Supplied information:
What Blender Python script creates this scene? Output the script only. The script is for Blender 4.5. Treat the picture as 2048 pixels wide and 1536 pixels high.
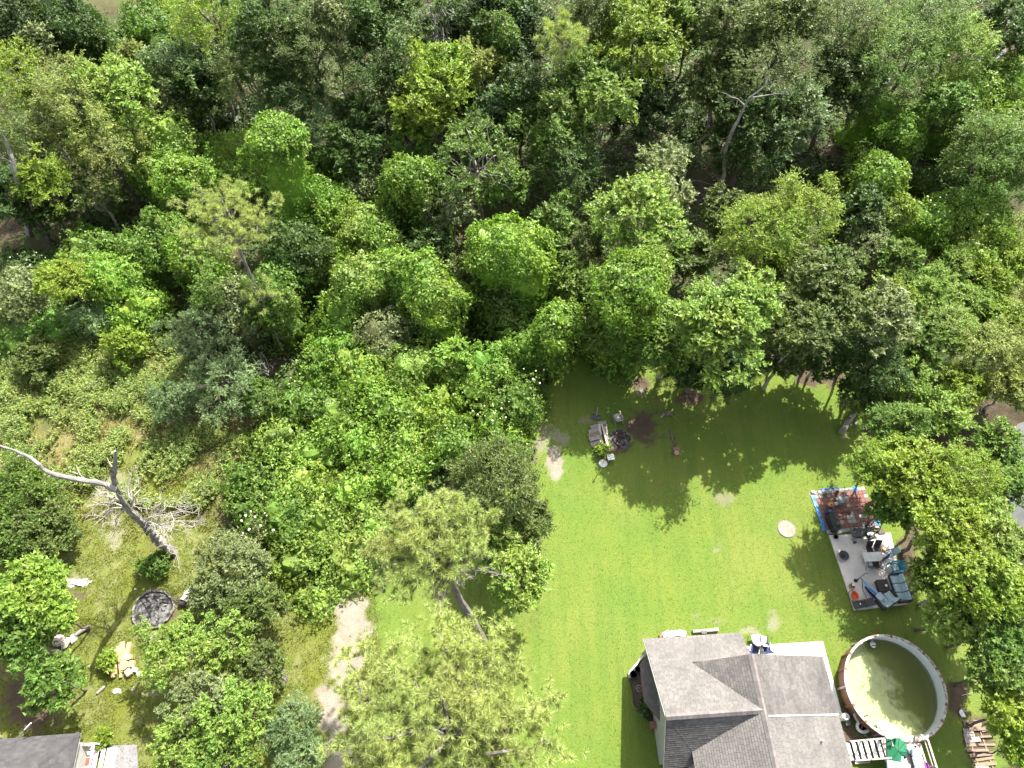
import bpy, math, random
import numpy as np
from mathutils import Matrix, Vector

for o in list(bpy.data.objects):
    bpy.data.objects.remove(o)
scene = bpy.context.scene
COL = scene.collection
R = math.radians

# ---------------------------------------------------------------- camera, sky, sun, exposure
CAM_H = 50.0          # the drone hovers 50 m up, looking 60 degrees down
PITCH = R(60)
FPX = 1420.0
cam = bpy.data.cameras.new('camera')
cam.sensor_width = 36.0
cam.lens = 36.0 * FPX / 2048.0
cam.clip_start = 0.5
cam.clip_end = 3000.0
cam_o = bpy.data.objects.new('camera', cam)
COL.objects.link(cam_o)
cam_o.location = (0, 0, CAM_H)
cam_o.rotation_euler = (R(90) - PITCH, 0, 0)
scene.camera = cam_o

SUN_DIR = Vector((0.40, 0.72, 1.0)).normalized()      # towards the sun
sun_el = math.asin(SUN_DIR.z)
sun_az = math.atan2(SUN_DIR.x, SUN_DIR.y)
w = bpy.data.worlds.new('World')
scene.world = w
w.use_nodes = True
wn = w.node_tree
wn.nodes.clear()
sky = wn.nodes.new('ShaderNodeTexSky')
sky.sky_type = 'NISHITA'
sky.sun_disc = False
sky.sun_elevation = sun_el
sky.sun_rotation = sun_az
sky.air_density = 1.0
sky.dust_density = 3.5
sky.ozone_density = 0.4
bg = wn.nodes.new('ShaderNodeBackground')
bg.inputs[1].default_value = 0.12
wo = wn.nodes.new('ShaderNodeOutputWorld')
hz = wn.nodes.new('ShaderNodeHueSaturation')      # unseen sky desaturated to take the blue out of the shade
hz.inputs['Saturation'].default_value = 0.45
wn.links.new(sky.outputs[0], hz.inputs['Color'])
wn.links.new(hz.outputs[0], bg.inputs[0])
wn.links.new(bg.outputs[0], wo.inputs[0])

sl = bpy.data.lights.new('sun', 'SUN')
sl.energy = 5.0
sl.angle = R(0.53)
sl.color = (1.0, 0.955, 0.87)
sun_o = bpy.data.objects.new('sun', sl)
COL.objects.link(sun_o)
sun_o.rotation_euler = SUN_DIR.to_track_quat('Z', 'Y').to_euler()
sun_o.location = (20, 40, 90)

scene.render.engine = 'CYCLES'
scene.view_settings.view_transform = 'Standard'
scene.view_settings.look = 'None'
scene.view_settings.gamma = 1.0
scene.view_settings.use_curve_mapping = False
scene.view_settings.exposure = 1.65
scene.cycles.max_bounces = 6
scene.cycles.diffuse_bounces = 3
scene.cycles.glossy_bounces = 2
scene.cycles.transmission_bounces = 4
scene.cycles.transparent_max_bounces = 8
scene.cycles.caustics_reflective = False
scene.cycles.caustics_refractive = False
scene.cycles.use_denoising = True
scene.cycles.denoiser = 'OPENIMAGEDENOISE'
scene.cycles.denoising_input_passes = 'RGB_ALBEDO_NORMAL'
scene.cycles.denoising_prefilter = 'ACCURATE'

# ---------------------------------------------------------------- where a line of sight meets a height
def at(x, y, z=0.0):
    u = (x - 1024) / FPX
    v = (y - 768) / FPX
    t = (CAM_H - z) / (math.sin(PITCH) + v * math.cos(PITCH))
    return (u * t, (math.cos(PITCH) - v * math.sin(PITCH)) * t)

def at3(x, y, z=0.0):
    return (*at(x, y, z), z)

def pxm(y, z=0.0):
    """pixels per metre, across, at image height y and height z"""
    v = (y - 768) / FPX
    return FPX * (math.sin(PITCH) + v * math.cos(PITCH)) / (CAM_H - z)

# ---------------------------------------------------------------- objects and their properties
def tag(o, label=None, cat=None, group=None, kind=None):
    if label: o['label'] = label
    if cat: o['category'] = cat
    if group: o['group'] = group
    if kind: o['kind'] = kind
    return o

def thing(name, label, cat, loc=(0, 0, 0), rot=0.0, group=None):
    o = bpy.data.objects.new(name, None)
    o.empty_display_size = 0.2
    COL.objects.link(o)
    o.location = loc if len(loc) == 3 else (loc[0], loc[1], 0)
    o.rotation_euler = (0, 0, rot)
    return tag(o, label, cat, group)

def link(name, me, parent=None, loc=None, rot=None, scale=None):
    o = bpy.data.objects.new(name, me)
    COL.objects.link(o)
    if parent: o.parent = parent
    if loc is not None: o.location = loc
    if rot is not None: o.rotation_euler = rot if hasattr(rot, '__len__') else (0, 0, rot)
    if scale is not None: o.scale = scale if hasattr(scale, '__len__') else (scale,) * 3
    return o

def mesh_np(name, V, faces, m=None, mat_idx=None, smooth=False):
    """V (n,3); faces: list of integer arrays (k, sides)"""
    me = bpy.data.meshes.new(name)
    V = np.ascontiguousarray(V, dtype=np.float32)
    me.vertices.add(len(V))
    me.vertices.foreach_set('co', V.ravel())
    loops = np.concatenate([f.ravel() for f in faces]).astype(np.int32)
    tot = np.concatenate([np.full(len(f), f.shape[1], dtype=np.int32) for f in faces])
    start = np.concatenate([[0], np.cumsum(tot)[:-1]]).astype(np.int32)
    me.loops.add(len(loops))
    me.loops.foreach_set('vertex_index', loops)
    me.polygons.add(len(tot))
    me.polygons.foreach_set('loop_start', start)
    if mat_idx is not None:
        me.polygons.foreach_set('material_index', np.asarray(mat_idx, dtype=np.int32))
    me.polygons.foreach_set('use_smooth', np.full(len(tot), smooth, dtype=bool))
    me.update(calc_edges=True)
    for mm in (m if isinstance(m, (list, tuple)) else [m]):
        if mm: me.materials.append(mm)
    return me

def rotz(a):
    c, s = math.cos(a), math.sin(a)
    return np.array([[c, -s, 0], [s, c, 0], [0, 0, 1.0]])

def basis(d):
    d = np.asarray(d, float)
    d = d / max(np.linalg.norm(d), 1e-9)
    a = np.array([0, 0, 1.0]) if abs(d[2]) < 0.9 else np.array([1.0, 0, 0])
    u = np.cross(a, d); u /= np.linalg.norm(u)
    return u, np.cross(d, u), d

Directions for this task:
The lines from the top of the data above through the one holding "from mathutils import Matrix, Vector" are to be repeated exactly, and only those, with no pictures.

Complete response:
What Blender Python script creates this scene? Output the script only. The script is for Blender 4.5. Treat the picture as 2048 pixels wide and 1536 pixels high.
import bpy, math, random
import numpy as np
from mathutils import Matrix, Vector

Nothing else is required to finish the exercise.